Liberia: ABIC Creates Awareness on Drugs, Violence

The Angie Brooks International Center (ABIC), a peace advocacy group, recently concluded a two days meeting aimed at creating awareness on the danger of drugs and violence being reported, mainly among the youth of Liberia.

The meeting, held in Gbarnga, Bong County, brought together more than 200 participants comprising women leaders, town chiefs, paramount chiefs, and youth leaders from 20 communities in Montserrado and Bong counties.

According to ABIC, the initiative is a component of the “Sustainable and Inclusive Peace in Liberia through Promotion of Women's Leadership” project, which the organization implements.

The project highlights women’s participation in civic and political life and strengthens the roles of women in conflict resolution engagement mainly in Montserrado and Bong counties.  ABIC disclosed that if the problem of drug usage is not addressed immediately, they foresee that the upcoming elections could be more dangerous.

The program was also held under the auspices of the Angie Brooks Center for Women's Empowerment, Leadership Development, and International Peace and Security, with support from the United Nation Peace Building Fund.

During the two-day interactive mediation dialogue, the women said the issue of drug abuse and political violence have become a national emergency that must be attended to urgently to maintain the hard-earned peace Liberians have enjoyed over the last decades.

Some of the things highlighted during the meeting include how to discourage the use of illicit drugs and the danger they pose to humanity; and how illicit drugs can be stopped in communities.

The participants used the meeting to urge parents to observe their children’s behavior at home and report to relevant authorities if they notice any act of associating with drug dealers in the communities. Many of the participants also recommended that ABIC intensify its peace awareness program to educate non-users and users of illicit drugs on the dangers of illicit drugs.

They further called for the establishment of a rehab center and a vocational training center to give skills training and empowerment opportunities to at-risk youths, so as to deter them from using illicit drugs. 

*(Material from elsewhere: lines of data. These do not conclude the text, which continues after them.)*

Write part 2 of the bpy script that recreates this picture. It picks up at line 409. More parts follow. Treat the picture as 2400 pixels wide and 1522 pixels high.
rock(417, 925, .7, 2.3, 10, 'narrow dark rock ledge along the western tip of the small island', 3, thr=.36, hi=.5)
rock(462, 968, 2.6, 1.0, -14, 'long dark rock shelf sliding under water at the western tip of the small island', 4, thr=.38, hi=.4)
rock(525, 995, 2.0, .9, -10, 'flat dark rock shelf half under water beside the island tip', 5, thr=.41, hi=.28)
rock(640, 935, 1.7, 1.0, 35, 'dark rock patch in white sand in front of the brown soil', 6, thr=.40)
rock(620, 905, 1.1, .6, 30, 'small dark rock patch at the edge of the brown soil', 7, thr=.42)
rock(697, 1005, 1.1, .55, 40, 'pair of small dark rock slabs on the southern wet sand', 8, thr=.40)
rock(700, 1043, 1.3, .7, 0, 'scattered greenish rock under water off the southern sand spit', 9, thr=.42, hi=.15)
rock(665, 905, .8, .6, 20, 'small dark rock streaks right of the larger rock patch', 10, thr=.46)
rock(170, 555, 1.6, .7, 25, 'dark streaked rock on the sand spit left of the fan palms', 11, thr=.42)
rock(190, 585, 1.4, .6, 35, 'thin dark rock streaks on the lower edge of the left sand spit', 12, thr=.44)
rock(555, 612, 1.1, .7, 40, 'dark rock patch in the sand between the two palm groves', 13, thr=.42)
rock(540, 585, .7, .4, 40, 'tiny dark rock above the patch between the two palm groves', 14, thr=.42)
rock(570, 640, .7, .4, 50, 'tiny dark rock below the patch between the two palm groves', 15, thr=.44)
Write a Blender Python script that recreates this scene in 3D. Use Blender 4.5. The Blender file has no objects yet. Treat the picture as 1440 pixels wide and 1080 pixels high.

Meanwhile, leaders participating in the meetings have pledged to donate lands for the construction of rehabilitation centers in their respective communities.

Some areas mentioned as sites for the centers by the participants include the Gbarnga community (25 acres), Salala community (35 acres), and Todee (50 acres).  Negotiations are currently underway with communities to erect rehabilitation centers.  ABIC has, however, set a committee to choose which community will be suitable for the project.   

At the same time, reacting to the increasing wave of political violence in communities and the danger it places on the security of Liberia, the participants also recommended that there should be a stakeholder’s dialogue and more training for election staff to be educated on how to avoid electoral violence during the discharge of their duties.

The participants also urged community dwellers not to allow trucking or allow people from other communities to be trucked from one area to another during the election period.

It may be recalled that since the constitutional referendum of May 7, 1946 and coming into force on December 10, 1946, as preceded by a change in the constitution of Liberia by the national legislature granting women voting rights, women have impacted the development and maintenance of Liberia’s peace positively at local and international levels. This has brought great pride to Liberia on the international stage.

Cllr. Yvette Chesson Wureh, Founder of ABIC and Coordinator of the Women's Situation Room, told participants that women remain essential in maintaining Liberia’s peace during electioneering periods.

Wureh, who served as one of the motivational speakers, urged the women and youths not to only use the training for them but rather use it to impact the children and communities in which they live. 

“When you become enlightened, strengthen your brothers and sisters as well,” she said.

Wureh disclosed that women, under the auspices of the women's situation room, will be trained to the standard of the United Nations to observe electioneering periods in both Liberia and globally. She stated that countries gain and lose during the election period and, as such, it is critical for women to play a pivotal role as observers during the 2023 elections. This statement was met with thunderous applause.

Wureh motivated the women to make maximum use of the knowledge gained to save Liberia’s emerging democracy.

“This training is not for you, but for your children and society. It is not what you gather, but what you scatter that adds value to your life. The more knowledgeable you are, the better you can save your country’s democracy,” she added.

Rev. Evan. Judy E. Stryker, one of the eminent women who spoke at the mediation dialogue, said that there are some factors that are responsible for political violence in every society.

However, Stryker attributed these factors to illicit drug abuse and addiction as well as a lack of political will. She also intimated that the lack of proper monitoring and mentorship for children, poverty, and the lack of a collective approach to fight against illicit drug sales, drug use, and drug abuse are major factors Liberia is confronted with.

Stryker, however, called on community dwellers, civil society, religious groups, the government and other relevant stakeholders to use a more holistic approach in combating drug abuse and political violence.

Since the inception of the fourteen years of civil unrest, drug addiction has become a major challenge to Liberia with an astronomical increase in the number of youth, men, women, and teenage school kids who have become drug addicts, resulting in an increase in political and domestic violence.